Worldwide, Mexico ranks 13th in terms of greenhouse emissions and slightly under the world average of greenhouse emissions per person, according to the U.S. Energy Information Administration. With the additional of the three new parks, Oaxaca II, II, and IV, Mexico is expected to drop its CO2 emissions by 670 tons a year.

The Isthmus of Tehuantepec boasts roughly 65 percent of the nation’s wind energy capacity. Winds blow over the stretch of land at 8.5 meters per second making it optimal for wind-energy production.

In March 2010, the Federal Electricity Commission (CFE) awarded the tender to build the three parks to Acciona, a Spanish company. The parks were operational in December of last year and inaugurated last week. “We believe that renewable energy is an excellent option for Mexico.

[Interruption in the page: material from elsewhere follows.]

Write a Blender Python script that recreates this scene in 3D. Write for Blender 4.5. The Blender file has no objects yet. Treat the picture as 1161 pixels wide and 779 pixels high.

This country has great energy resources based on clean and renewable sources, such as the wind and the sun, and it can make use of them to create an attractive energy system with fewer emissions that can create wealth, added value, and jobs in the country,” said José Manuel Entrecanales, the president of Acciona.

Although Mexico’s largest source of income by oil exports, experts say that Mexico’s oil production potential is dropping.

Last month, Mexico’s Energy Secretariat annouced that oil production will likely be stagnant for the next 14 years unless the Petroleos Mexicanos (Pemex) substantially boosts investment.

But with added investment or not, Mexico’s oil sector will almost certainly play a major part in the country’s economy for years to come.

“At the end of the day Latin American countries will be hard pressed to keep the industry’s (wind energy) growth up to its potential without a global price on carbon and other measures to account for the real costs to society of conventional power generation” said Steve Sawyer, the Global Wind Energy Council secretary general, upon releasing the organization’s 2011 report last month.

While investment in oil production has lagged in the last decade, investment in wind energy has not. In 2004, the country produced about 2 MW of electricity from wind farms. In 2011, the country produced 873 MW. And production doesn’t seem to be slowing.

Last week, President Felipe Calderón announced the construction of two more wind parks on the Isthmus, which will produce 600 MW annually. This project is larger than all the wind energy parks built in 2010 in the country.

By the end of 2014, Mexico is expected to produce about 2,500 MW annually from wind energy.